The design and synthesis of new polymer materials with controlled and predictable properties is still a challenge. Photoactive chromophore can be incorporated into a polymer in several different ways: guest-host systems, main chain polymers and side chain polymers. While none of these options are not perfect and each has its advantages and disadvantages. However, the chromophore functionalized polymers were found to be more effective due to: high concentration of the chromophores can be introduced; polymers with chromophore moiety show increased stability of poling induced SHG activity and decrease of the orientation relaxation process; absence of phase separation lessens the scattering losses; such techniques as plasma etching, optically induced index changes, laser ablation, electrical poling can be applied; multilayer phormation assists in easy integration with electronic and optical components.
The principles of design of various molecular photoswitches and logical devices, in particular, those based on the photoisomerization reaction of diarylethylenes have been actively investigated in recent years. Azasubstituted diarylethylenes (DAE) styrylquinolines containing a central double bond and an endocyclic nitrogen atom, have become the subject of interest due to their ability to reversible transformations (photoisomerization and protonation).

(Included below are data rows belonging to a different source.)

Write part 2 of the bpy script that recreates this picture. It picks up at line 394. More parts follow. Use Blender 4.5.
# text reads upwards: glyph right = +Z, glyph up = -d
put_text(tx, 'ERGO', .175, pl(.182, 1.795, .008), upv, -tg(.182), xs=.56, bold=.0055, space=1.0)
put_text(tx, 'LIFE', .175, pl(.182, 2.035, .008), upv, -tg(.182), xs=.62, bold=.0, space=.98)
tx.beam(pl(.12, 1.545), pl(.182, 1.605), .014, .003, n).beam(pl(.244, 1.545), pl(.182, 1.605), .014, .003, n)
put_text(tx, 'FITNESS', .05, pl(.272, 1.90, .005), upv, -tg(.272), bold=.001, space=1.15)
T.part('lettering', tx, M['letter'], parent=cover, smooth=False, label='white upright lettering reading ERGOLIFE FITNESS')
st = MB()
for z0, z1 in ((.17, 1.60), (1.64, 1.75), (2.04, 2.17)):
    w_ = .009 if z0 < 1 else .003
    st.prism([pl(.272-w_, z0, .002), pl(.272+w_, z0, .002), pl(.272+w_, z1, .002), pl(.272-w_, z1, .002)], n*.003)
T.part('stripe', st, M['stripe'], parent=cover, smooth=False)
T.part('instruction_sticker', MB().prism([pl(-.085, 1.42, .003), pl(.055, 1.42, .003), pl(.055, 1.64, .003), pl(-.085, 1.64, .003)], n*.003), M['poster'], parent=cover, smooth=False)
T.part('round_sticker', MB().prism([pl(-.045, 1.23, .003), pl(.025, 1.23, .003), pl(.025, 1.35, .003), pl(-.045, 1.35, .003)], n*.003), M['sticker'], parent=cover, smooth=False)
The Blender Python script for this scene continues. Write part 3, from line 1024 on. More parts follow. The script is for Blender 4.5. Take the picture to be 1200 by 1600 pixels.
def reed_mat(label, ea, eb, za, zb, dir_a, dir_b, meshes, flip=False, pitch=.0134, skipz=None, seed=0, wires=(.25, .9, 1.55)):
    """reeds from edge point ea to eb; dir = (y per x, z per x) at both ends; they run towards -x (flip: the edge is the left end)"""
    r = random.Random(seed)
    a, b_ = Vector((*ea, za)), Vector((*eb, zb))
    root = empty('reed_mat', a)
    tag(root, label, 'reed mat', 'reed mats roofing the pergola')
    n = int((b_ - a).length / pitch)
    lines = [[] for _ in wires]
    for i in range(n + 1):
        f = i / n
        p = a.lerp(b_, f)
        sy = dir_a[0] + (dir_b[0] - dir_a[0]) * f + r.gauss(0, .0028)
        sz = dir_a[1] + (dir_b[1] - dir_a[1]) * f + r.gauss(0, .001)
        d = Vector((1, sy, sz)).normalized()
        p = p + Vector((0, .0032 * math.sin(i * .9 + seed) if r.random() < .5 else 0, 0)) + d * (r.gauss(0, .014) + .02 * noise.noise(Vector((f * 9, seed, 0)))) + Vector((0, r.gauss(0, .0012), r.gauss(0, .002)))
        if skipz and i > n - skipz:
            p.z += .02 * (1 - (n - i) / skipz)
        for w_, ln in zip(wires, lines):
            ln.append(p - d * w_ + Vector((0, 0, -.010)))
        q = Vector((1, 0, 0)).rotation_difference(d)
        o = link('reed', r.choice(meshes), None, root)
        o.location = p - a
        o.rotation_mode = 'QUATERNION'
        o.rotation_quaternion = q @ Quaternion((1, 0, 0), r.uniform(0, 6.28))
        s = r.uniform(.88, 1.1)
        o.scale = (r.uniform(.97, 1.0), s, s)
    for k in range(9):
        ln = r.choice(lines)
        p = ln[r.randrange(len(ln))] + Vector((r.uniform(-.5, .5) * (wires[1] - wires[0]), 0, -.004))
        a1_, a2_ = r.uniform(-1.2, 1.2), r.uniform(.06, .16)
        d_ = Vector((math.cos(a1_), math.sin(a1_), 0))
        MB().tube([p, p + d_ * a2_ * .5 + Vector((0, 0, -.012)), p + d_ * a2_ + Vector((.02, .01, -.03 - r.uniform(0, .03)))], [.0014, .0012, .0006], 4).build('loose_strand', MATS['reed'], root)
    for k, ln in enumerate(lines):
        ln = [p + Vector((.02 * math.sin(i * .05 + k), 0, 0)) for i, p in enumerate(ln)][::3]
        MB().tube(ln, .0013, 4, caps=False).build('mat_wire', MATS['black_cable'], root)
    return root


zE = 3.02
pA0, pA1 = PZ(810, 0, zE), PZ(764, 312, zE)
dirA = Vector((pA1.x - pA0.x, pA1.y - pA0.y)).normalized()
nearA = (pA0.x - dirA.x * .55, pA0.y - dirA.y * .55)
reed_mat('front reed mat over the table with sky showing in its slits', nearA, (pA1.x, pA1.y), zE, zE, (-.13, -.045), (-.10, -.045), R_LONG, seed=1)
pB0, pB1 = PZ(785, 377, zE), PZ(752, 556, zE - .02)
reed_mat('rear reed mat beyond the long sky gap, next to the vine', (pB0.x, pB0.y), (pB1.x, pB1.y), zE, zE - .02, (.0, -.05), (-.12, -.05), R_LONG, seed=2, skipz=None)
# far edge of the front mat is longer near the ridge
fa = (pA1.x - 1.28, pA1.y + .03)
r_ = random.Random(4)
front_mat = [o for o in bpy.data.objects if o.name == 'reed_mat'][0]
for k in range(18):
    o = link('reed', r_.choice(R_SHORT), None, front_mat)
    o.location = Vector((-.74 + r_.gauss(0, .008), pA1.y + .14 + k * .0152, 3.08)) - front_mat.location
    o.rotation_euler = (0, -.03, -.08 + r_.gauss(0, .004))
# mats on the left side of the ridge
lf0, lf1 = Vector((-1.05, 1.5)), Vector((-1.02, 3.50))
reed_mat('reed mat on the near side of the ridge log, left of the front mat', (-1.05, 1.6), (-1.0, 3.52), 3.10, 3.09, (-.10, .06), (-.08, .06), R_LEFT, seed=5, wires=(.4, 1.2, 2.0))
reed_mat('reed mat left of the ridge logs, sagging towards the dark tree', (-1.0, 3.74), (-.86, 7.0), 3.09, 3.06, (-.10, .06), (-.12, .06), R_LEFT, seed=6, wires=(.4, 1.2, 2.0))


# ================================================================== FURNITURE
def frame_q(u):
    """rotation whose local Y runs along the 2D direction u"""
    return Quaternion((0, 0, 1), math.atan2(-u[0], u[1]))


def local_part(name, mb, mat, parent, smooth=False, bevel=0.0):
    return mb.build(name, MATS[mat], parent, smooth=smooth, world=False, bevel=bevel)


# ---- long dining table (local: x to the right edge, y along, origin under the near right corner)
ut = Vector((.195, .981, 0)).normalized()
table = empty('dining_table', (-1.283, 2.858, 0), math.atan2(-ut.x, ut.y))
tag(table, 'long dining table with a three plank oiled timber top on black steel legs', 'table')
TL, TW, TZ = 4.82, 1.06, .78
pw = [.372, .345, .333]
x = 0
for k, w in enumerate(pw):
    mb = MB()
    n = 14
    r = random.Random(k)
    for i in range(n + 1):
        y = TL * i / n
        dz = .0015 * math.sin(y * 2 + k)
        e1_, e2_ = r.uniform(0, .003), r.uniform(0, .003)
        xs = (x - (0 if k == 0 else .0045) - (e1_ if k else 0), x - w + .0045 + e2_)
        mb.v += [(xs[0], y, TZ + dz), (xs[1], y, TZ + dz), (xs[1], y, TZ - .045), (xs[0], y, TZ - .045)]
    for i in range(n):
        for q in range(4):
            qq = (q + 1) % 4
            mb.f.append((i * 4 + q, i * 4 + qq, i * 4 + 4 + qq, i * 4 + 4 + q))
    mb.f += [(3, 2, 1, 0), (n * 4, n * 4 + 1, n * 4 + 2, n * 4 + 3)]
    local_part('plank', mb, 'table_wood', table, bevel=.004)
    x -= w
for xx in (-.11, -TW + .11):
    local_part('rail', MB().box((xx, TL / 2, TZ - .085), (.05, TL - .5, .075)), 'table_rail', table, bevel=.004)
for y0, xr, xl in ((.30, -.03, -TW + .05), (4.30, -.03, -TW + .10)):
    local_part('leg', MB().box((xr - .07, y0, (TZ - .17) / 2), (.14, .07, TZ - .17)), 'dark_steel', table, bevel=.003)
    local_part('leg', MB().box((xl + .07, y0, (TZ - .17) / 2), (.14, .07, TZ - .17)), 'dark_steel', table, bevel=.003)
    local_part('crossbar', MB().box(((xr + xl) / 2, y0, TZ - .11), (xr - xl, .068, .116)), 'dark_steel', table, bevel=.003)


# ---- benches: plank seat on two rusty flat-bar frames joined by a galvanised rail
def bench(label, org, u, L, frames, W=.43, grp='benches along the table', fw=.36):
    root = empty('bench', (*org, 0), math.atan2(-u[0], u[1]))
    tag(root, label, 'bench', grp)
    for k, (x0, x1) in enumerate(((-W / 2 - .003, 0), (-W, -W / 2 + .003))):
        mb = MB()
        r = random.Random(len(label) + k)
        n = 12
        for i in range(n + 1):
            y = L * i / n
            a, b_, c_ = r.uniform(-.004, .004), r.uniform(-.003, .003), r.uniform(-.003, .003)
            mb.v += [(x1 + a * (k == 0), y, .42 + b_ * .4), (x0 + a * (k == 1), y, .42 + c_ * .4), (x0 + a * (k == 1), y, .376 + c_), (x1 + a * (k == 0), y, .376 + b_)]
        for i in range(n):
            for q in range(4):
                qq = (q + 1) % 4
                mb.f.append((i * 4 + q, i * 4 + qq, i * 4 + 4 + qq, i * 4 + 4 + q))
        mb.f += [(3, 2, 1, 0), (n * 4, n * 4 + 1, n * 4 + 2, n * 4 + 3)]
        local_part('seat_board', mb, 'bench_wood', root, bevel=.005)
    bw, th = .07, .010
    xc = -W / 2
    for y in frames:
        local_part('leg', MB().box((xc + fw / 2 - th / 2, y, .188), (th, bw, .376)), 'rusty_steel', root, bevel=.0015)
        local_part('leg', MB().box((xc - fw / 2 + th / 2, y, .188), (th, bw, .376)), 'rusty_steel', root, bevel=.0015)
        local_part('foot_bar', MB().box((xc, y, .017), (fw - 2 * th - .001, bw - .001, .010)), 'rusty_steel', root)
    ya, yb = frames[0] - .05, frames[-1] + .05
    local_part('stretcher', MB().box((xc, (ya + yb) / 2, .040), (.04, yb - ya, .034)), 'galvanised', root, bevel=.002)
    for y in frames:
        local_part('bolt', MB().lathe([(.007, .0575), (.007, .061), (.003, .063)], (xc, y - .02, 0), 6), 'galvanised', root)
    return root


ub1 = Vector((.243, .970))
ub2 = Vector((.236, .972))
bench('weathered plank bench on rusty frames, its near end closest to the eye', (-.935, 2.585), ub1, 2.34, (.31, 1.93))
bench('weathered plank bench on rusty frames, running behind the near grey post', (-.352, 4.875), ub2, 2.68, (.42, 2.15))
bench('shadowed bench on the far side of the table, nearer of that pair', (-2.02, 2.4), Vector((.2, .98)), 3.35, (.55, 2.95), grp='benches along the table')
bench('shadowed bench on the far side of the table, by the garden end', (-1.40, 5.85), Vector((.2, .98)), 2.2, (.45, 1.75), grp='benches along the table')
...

In this work, photosensitive polymers were synthesized by radical polymerization of corresponding styrylquinoline derivatives with comonomers methyl methacrylate (MMA) using asobisisobutyronitrile (AIBN) as radical initiator. We present results obtained for thin films of the methacrylic polymers incorporating styrylquinoline side-group as optically active molecule.
Synthesis of 2-(4-methacryloxystyryl)quinolone and 2-(4-methacryloxystyryl)-6-methoxyquinoline was described. The polymers were obtained by free radical polymerization of methacrylic monomers in dimethylformamide with azobisisobutyronitrile as initiator. The products of polymerization were characterized and evaluated by 1HNMR, UV spectroscopy. Glass transition temperatures were characterized by DSC method. It was found 133°C, 110°C, 130°C, 112°C for P1, P1MMA, P2, P2MMA respectively. Their optical and photochemical properties as well as temperature dependence of the photoluminescence of diarylethylenes have been investigated.